Aslında salt bölgesel olan
problemler yok artık; zira Rusya, Çin ve İran gibi yerel hegemonlar dünya
çapında siber saldırılar ve terörizmle meşguller. Dolayısıyla krizler aynı anda
hem bölgesel hem de küresel bir boyutta. Savaşlar ve devletlerin çöküşü
sürdükçe duymamız gereken korku, yatıştırmadan/bastırmadan ziyade başı dertte
olan söz konusu rejimlerin sert düşüşü olmalı. Şunu biliyoruz ki Irak ve
Suriye’de totaliter rejimlerin yumuşak inişini sağlamak imkansızdı. ABD Irak’ı
işgal etti ama Suriye’de kenara çekildi; sonuç ise neredeyse aynı oldu. Her iki
ülkede de hayatını kaybeden yüz binlerce insan ve boşluğu dolduran radikal
gruplar var.
Diğer bir konu da şu. Unutmayın
ki küreselleşme, ille de büyüme veya istikrarla değil, ama büyük ekonomik ve
kültürel bağlarla yakından alakalı. Dolayısıyla ekonomik durgunluk jeopolitik
istikrarsızlığı artırabilir. Ve aslında bu, halihazırda tam da yaşanan şey.
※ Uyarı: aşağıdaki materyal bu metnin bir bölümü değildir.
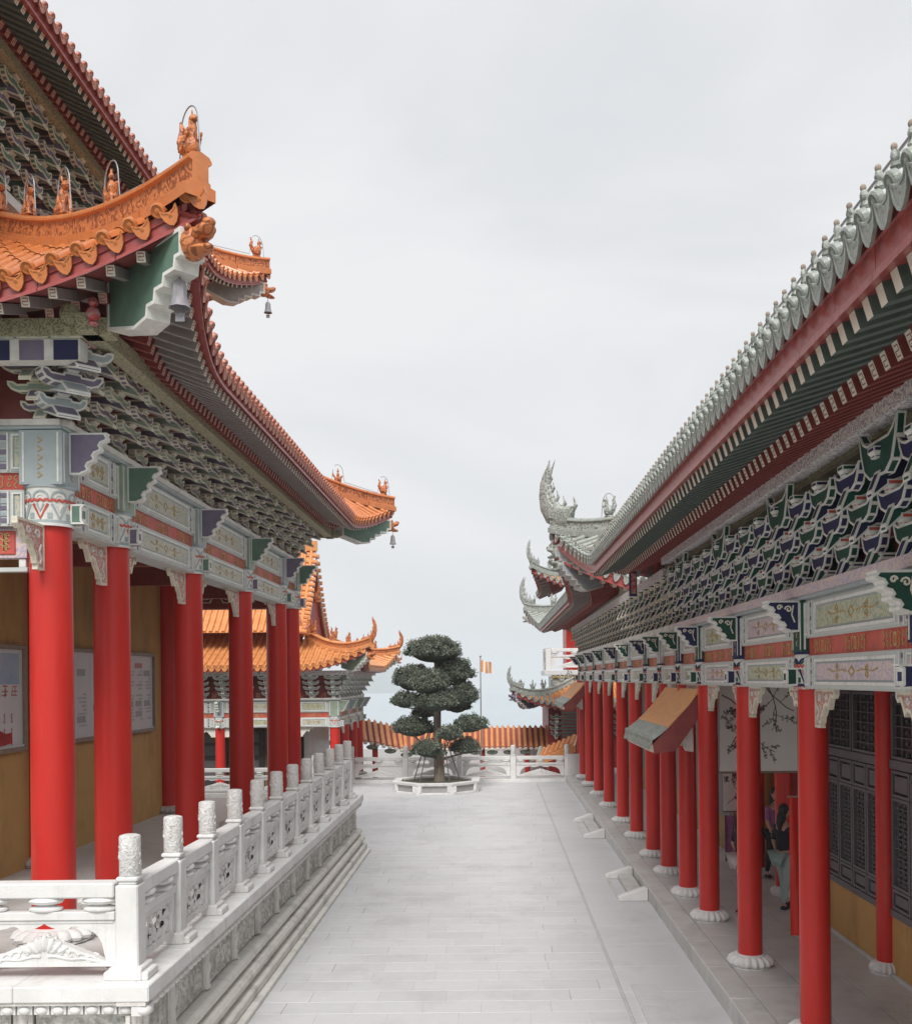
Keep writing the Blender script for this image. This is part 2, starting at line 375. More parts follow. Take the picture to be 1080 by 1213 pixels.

Mesela Afrika’yı ele alalım. Afrika, üretim sektöründeki gelişmelerden ziyade
hammadde fiyatlarındaki yükseliş sayesinde yıllarca istikrarlı bir iktisadi
büyüme yaşamıştı. Şu anda sadece hammadde fiyatları düşmüyor, aynı zamanda
–büyüme oranı ciddi bir şekilde düşen– Çin’in Afrika’daki altyapı yatırımları
da azalıyor. Dolayısıyla Asya’daki ekonomik değişimler Afrika’nın istikrarını
tehlikeye atıyor. Bir de Sahra Afrika’sında saldırılar düzenleyen çeşitli
radikal İslamcı hareketler sözkonusu. Aslında bu, –iletişim devriminin
milenyumcu İslam anlayışını zayıf ve çökmüş devletlere doğru taşıdığı– Afrika
anarşisinin son aşaması. Aşikar ki ABD’nin bütün bunlar üzerindeki etkinliği
çok az.
Sonuçta, [dünyada meydana
gelen] her şey, daha evvel hiç olmadığı kadar birbiriyle bağlantılı; dünya
çapında barışın teminatı gece bekçisi[nin rolü] [Z.T.K. ABD’yi
kastediyor] de gittikçe azalıyor. Hiyerarşiler her yerde çöküyor. ABD’deki
ön seçimlere bakmak bile yeterli; aşağıdan gelen isyana karşı Amerikan siyasi müessesesinin
hiçbir cevabı yok. Bu arada (…) Apsen ve Davos gibi yerlerdeki elitlerin nüfuz
kurma veya hatta [olan biteni] idrak etme mücadelesi vereceği umumi bir
populist anarşi 21. yüzyılın tanımlanmasına yardımcı olacak. Erken modern ve
modern tarihin çok-uluslu imparatorluklarına da Soğuk Savaş’ın ideolojik
bölünmüşlüğüne de bundan sonra hor görülmekten ziyade nostaljiyle bakılacak.